My UCLA colleagues have asked me to give a research seminar on Monday.  While I don't like to function on Mondays, I do have a new paper that I'm excited about talking about.  This December 2012 draft is slightly out of date but it will show you what we are trying to do.   The commercial real estate sector is a major consumer of electricity and thus is a major contributor to creating greenhouse gas emissions.  The U.S government (for reasons I don't understand) has not updated its 2003 CBECS data.    Empiricists have trouble testing hypotheses without data!  We have created a very funky data set that allows us to test a number of interesting hypotheses.  Here are the big ideas.

Idea #1:  Building quality and energy consumption are complements and new buildings are consuming more energy over time.  This contrasts with the case of vehicle emissions where new capital is cleaner than older capital (see Kahn and Schwartz 2008) and Costa and Kahn for residential housing progress.

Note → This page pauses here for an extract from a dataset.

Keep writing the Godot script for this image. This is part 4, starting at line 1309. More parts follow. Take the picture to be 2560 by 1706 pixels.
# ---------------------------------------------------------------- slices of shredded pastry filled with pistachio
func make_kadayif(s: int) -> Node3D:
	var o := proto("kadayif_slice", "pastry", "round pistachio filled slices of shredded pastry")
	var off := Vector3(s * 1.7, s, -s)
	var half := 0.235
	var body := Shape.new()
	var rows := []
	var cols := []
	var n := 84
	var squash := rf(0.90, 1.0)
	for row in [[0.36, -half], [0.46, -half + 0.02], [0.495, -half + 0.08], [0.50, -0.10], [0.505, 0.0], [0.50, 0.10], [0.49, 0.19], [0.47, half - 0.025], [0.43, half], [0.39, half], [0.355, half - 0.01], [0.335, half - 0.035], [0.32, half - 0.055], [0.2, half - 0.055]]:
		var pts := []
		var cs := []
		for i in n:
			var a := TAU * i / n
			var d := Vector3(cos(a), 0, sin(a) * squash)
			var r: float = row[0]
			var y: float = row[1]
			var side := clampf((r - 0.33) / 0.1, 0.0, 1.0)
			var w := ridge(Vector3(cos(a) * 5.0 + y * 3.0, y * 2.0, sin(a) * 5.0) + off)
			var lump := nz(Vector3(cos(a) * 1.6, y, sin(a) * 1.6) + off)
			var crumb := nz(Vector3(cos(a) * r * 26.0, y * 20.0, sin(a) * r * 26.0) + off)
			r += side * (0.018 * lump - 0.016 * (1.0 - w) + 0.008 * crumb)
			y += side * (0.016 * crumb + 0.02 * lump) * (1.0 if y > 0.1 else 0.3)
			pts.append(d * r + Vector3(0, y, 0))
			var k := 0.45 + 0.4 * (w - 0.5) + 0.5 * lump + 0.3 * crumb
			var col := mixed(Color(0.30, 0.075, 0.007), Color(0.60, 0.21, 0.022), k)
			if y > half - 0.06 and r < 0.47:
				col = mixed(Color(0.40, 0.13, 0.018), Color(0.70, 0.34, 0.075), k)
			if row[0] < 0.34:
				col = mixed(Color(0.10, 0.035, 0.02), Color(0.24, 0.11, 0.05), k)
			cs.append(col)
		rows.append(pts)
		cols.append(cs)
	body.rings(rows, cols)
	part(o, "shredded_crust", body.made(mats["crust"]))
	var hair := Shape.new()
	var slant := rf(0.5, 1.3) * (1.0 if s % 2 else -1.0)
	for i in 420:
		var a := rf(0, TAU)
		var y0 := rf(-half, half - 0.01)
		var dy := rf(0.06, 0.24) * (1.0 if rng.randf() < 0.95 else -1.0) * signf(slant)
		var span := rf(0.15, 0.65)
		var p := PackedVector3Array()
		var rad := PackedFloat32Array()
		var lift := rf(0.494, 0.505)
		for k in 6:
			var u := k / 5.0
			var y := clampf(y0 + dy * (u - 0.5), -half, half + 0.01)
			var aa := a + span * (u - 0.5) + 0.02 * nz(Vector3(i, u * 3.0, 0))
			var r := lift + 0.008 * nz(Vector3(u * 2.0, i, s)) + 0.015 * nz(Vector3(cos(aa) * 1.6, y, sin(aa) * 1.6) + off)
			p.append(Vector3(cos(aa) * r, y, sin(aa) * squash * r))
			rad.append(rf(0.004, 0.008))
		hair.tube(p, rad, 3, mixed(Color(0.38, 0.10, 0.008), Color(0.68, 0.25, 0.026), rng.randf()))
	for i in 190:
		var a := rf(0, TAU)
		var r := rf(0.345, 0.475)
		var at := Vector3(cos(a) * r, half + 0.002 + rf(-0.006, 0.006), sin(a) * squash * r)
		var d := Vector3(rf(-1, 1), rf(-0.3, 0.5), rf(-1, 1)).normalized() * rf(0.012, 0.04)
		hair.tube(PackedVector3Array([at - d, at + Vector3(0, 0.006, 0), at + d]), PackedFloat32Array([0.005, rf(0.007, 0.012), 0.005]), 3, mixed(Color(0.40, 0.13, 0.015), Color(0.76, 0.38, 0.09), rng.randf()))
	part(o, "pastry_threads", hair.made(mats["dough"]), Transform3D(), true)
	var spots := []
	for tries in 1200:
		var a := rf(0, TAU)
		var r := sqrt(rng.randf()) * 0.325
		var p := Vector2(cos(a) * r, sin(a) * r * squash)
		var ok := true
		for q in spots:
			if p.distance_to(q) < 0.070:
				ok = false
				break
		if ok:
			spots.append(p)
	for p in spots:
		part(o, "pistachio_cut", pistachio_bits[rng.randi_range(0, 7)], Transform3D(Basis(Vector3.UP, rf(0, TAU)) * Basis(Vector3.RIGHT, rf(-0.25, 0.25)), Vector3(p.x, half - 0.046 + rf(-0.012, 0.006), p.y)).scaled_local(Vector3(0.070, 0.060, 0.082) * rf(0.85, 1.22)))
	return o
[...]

Idea #2:  Buildings with Full Service Lease tenants consume more electricity.  These tenants face a zero marginal cost for electricity and the law of demand holds!

Idea #3:  Buildings with a building manager on site consume less electricity.  Human capital conserves on natural capital!

Idea #4;  Buildings with more government tenants consume more power.  Beware soft budget constraints!

Idea #5:  The Rebound Effect Lurks ---- On hot days, newer buildings consume more power!   We conjecture that while such buildings have a newer HVAC system that since the price per unit of comfort is lower in such efficient buildings, such buildings' tenants respond by setting the thermostat lower and thus "rebounding".